Asked for comment on the pause, the USDA said that the Biden administration created “unsustainable programming and expectations using the Commodity Credit Corporation.”
The agency noted that it continues to buy food for The Emergency Food Assistance Program, spending more than $166 million so far this fiscal year, which began October 1. Also, it has purchased more than $300 million in various poultry, fish, fruits, vegetables and tree nuts through another assistance program and recently approved an additional $261 million in purchases of more fruits, vegetables and tree nuts.
Politico first reported the halt in food deliveries.
In the Washington, DC, metro area, the Capital Area Food Bank is scrambling to replace $1.3 million in food deliveries that have been canceled, said Radha Muthiah, CEO of the nonprofit, which served 64 million meals through more than 400 partners agencies last year. Some 27 trucks containing the equivalent of 670,000 meals, including chicken, eggs, blueberries and other highly nutritious items, are now listed as “returned” in the USDA portal, she said.
The food bank is turning to its supporters – including food retailers and wholesalers, corporations, foundations, individual donors and others – to try to close at least part of the gap, although it will be hard to do in such a short period of time, Muthiah said.

“We are really trying very hard not to reduce the amount of food that flows through our network because we know it is needed by folks right now and potentially needed by more individuals who might be affected by some of the cutbacks in the federal government workforce,” Muthiah said.

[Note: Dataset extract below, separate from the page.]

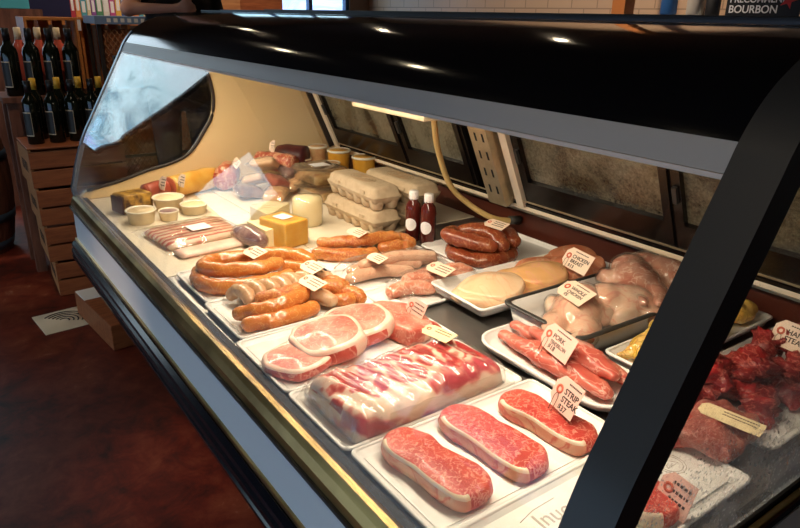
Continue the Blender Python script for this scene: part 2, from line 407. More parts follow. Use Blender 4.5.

But not all food banks can turn to private and corporate donors to make up for loss of USDA-supplied food.
Feeding Southwest Virginia, which serves 26 mostly rural counties, had 10 truckloads containing $513,000 worth of food paused. It doesn’t have the resources to buy food to replace those now-canceled deliveries, said Pamela Irvine, the nonprofit’s CEO.
“We have to make some tough decisions, much like the families or neighbors that are struggling now,” Irvine said. “It could be that some of our agencies and programs will have to provide less food, or it could be that we provide food to less neighbors.”